┌────────

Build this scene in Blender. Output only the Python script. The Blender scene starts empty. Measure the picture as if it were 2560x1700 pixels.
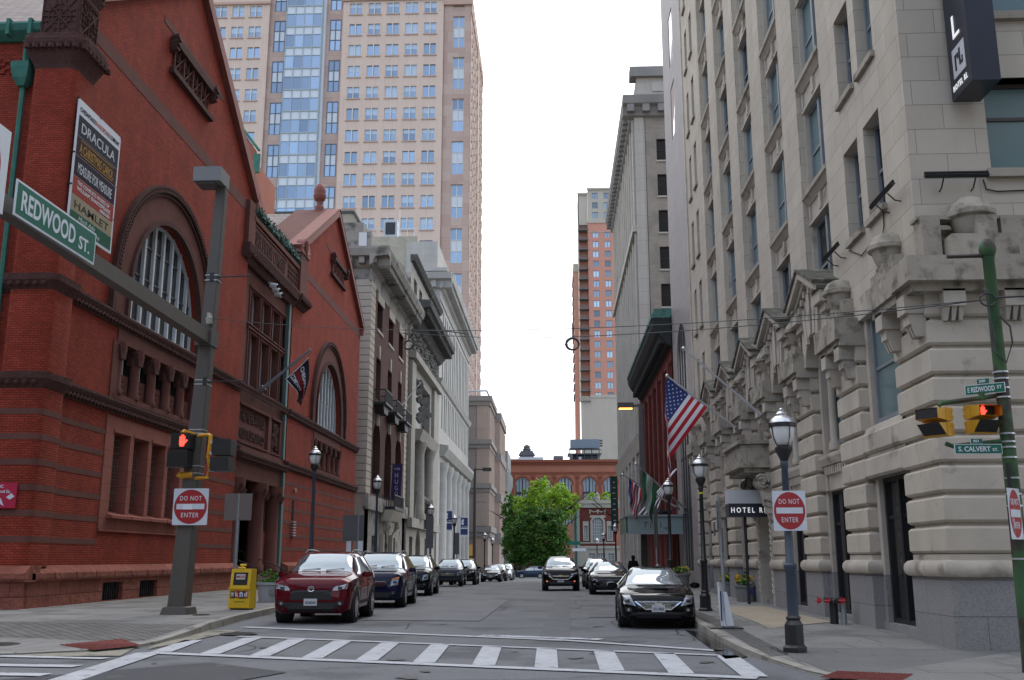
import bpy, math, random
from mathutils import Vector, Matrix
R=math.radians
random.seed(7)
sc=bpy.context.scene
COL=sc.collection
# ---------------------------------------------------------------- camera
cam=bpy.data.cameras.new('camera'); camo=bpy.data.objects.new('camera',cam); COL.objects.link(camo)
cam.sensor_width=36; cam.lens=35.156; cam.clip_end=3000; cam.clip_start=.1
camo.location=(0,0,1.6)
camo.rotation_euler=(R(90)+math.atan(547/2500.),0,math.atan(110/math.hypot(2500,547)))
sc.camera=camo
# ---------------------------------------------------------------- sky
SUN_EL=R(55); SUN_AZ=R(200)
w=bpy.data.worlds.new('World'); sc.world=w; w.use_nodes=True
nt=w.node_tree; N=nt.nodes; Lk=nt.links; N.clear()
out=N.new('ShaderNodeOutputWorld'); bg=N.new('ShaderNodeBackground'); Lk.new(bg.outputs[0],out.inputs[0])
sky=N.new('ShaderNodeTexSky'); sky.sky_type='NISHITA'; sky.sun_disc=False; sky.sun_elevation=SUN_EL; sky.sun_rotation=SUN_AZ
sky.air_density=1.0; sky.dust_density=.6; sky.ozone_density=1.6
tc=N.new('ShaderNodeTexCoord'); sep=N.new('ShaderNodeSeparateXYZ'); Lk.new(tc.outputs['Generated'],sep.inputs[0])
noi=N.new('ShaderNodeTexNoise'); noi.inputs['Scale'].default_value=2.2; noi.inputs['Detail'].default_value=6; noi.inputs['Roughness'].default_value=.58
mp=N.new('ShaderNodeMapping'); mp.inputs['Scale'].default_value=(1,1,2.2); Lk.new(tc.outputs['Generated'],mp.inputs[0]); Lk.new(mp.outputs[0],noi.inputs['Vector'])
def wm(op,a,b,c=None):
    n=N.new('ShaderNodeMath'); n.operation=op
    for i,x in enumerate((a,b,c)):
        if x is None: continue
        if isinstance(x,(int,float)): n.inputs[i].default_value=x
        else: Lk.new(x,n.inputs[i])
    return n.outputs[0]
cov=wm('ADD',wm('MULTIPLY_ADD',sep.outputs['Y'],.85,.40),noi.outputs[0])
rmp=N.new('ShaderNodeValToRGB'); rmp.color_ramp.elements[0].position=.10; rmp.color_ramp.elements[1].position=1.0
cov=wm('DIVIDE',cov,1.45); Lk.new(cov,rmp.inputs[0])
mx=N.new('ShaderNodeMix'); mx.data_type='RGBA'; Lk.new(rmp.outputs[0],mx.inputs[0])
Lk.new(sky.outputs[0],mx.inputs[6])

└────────

**The task**
Without the images, write out each line of the data verbatim.

**Final answer**
Build this scene in Blender. Output only the Python script. The Blender scene starts empty. Measure the picture as if it were 2560x1700 pixels.
import bpy, math, random
from mathutils import Vector, Matrix
R=math.radians
random.seed(7)
sc=bpy.context.scene
COL=sc.collection
# ---------------------------------------------------------------- camera
cam=bpy.data.cameras.new('camera'); camo=bpy.data.objects.new('camera',cam); COL.objects.link(camo)
cam.sensor_width=36; cam.lens=35.156; cam.clip_end=3000; cam.clip_start=.1
camo.location=(0,0,1.6)
camo.rotation_euler=(R(90)+math.atan(547/2500.),0,math.atan(110/math.hypot(2500,547)))
sc.camera=camo
# ---------------------------------------------------------------- sky
SUN_EL=R(55); SUN_AZ=R(200)
w=bpy.data.worlds.new('World'); sc.world=w; w.use_nodes=True
nt=w.node_tree; N=nt.nodes; Lk=nt.links; N.clear()
out=N.new('ShaderNodeOutputWorld'); bg=N.new('ShaderNodeBackground'); Lk.new(bg.outputs[0],out.inputs[0])
sky=N.new('ShaderNodeTexSky'); sky.sky_type='NISHITA'; sky.sun_disc=False; sky.sun_elevation=SUN_EL; sky.sun_rotation=SUN_AZ
sky.air_density=1.0; sky.dust_density=.6; sky.ozone_density=1.6
tc=N.new('ShaderNodeTexCoord'); sep=N.new('ShaderNodeSeparateXYZ'); Lk.new(tc.outputs['Generated'],sep.inputs[0])
noi=N.new('ShaderNodeTexNoise'); noi.inputs['Scale'].default_value=2.2; noi.inputs['Detail'].default_value=6; noi.inputs['Roughness'].default_value=.58
mp=N.new('ShaderNodeMapping'); mp.inputs['Scale'].default_value=(1,1,2.2); Lk.new(tc.outputs['Generated'],mp.inputs[0]); Lk.new(mp.outputs[0],noi.inputs['Vector'])
def wm(op,a,b,c=None):
    n=N.new('ShaderNodeMath'); n.operation=op
    for i,x in enumerate((a,b,c)):
        if x is None: continue
        if isinstance(x,(int,float)): n.inputs[i].default_value=x
        else: Lk.new(x,n.inputs[i])
    return n.outputs[0]
cov=wm('ADD',wm('MULTIPLY_ADD',sep.outputs['Y'],.85,.40),noi.outputs[0])
rmp=N.new('ShaderNodeValToRGB'); rmp.color_ramp.elements[0].position=.10; rmp.color_ramp.elements[1].position=1.0
cov=wm('DIVIDE',cov,1.45); Lk.new(cov,rmp.inputs[0])
mx=N.new('ShaderNodeMix'); mx.data_type='RGBA'; Lk.new(rmp.outputs[0],mx.inputs[0])
Lk.new(sky.outputs[0],mx.inputs[6])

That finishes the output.